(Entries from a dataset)
** begin **

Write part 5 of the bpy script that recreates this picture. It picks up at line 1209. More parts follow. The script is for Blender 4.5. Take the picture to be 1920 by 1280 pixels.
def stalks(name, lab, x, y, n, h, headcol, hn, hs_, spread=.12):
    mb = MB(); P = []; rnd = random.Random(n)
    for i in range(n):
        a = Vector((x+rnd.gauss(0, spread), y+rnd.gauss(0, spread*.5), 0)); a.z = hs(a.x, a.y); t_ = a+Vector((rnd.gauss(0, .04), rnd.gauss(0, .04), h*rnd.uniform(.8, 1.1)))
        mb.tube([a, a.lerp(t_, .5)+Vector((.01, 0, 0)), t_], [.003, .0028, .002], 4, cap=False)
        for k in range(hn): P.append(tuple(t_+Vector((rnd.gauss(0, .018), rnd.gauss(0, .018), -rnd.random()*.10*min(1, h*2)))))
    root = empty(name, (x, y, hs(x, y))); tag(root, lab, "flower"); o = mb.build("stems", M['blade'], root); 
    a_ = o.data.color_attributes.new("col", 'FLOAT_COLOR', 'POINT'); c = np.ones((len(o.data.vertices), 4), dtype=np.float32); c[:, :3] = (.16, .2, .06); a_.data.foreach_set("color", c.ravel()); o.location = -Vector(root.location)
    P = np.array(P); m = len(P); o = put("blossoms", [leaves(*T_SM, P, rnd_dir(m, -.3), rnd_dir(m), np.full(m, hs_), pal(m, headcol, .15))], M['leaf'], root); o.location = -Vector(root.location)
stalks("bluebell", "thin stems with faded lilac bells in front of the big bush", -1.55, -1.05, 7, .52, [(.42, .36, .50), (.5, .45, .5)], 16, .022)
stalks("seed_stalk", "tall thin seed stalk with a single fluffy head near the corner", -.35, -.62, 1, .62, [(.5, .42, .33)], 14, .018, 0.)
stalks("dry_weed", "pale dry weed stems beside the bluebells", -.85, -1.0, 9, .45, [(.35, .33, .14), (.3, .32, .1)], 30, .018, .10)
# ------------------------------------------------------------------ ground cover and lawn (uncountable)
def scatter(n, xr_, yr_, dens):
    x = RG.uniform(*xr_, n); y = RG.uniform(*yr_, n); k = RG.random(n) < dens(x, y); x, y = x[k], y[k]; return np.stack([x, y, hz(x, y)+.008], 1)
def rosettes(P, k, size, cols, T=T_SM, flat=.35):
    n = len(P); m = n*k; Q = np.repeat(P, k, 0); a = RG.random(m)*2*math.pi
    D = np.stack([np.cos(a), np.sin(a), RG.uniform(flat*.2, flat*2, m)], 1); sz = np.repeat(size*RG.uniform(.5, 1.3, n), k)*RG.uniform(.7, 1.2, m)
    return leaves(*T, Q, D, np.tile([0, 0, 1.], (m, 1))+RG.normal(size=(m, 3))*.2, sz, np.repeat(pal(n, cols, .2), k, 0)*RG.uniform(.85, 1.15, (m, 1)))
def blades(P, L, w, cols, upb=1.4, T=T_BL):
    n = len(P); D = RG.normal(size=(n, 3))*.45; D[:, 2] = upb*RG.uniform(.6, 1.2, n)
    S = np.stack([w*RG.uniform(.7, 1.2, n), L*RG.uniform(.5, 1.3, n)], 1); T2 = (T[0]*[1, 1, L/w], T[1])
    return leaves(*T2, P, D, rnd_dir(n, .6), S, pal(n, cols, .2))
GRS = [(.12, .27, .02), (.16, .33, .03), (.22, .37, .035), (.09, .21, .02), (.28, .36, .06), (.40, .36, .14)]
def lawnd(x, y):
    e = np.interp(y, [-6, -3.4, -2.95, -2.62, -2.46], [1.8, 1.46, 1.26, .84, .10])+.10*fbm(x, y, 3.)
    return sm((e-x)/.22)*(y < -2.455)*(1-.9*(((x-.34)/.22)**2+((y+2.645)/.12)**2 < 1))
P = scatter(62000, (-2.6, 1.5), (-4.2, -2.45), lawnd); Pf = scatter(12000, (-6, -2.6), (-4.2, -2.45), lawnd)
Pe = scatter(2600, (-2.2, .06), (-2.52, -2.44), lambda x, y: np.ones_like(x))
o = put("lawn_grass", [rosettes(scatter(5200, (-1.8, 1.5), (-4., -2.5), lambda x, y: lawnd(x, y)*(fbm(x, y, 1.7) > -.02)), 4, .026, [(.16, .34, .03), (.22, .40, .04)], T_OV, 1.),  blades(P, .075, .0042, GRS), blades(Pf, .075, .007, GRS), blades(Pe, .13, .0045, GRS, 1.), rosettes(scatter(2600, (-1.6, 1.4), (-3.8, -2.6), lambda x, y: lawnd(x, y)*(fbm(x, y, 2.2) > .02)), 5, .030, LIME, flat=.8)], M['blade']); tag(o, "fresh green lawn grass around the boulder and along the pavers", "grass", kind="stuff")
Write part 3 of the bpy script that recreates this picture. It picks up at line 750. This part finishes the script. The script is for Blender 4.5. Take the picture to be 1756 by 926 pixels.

** end **

**EXERCISE BRIEF**
Filter the entries down to the lines containing "picture". Copy each of those lines.

**SOLUTION FOR THIS TASK**
Write part 5 of the bpy script that recreates this picture. It picks up at line 1209. More parts follow. The script is for Blender 4.5. Take the picture to be 1920 by 1280 pixels.
Write part 3 of the bpy script that recreates this picture. It picks up at line 750. This part finishes the script. The script is for Blender 4.5. Take the picture to be 1756 by 926 pixels.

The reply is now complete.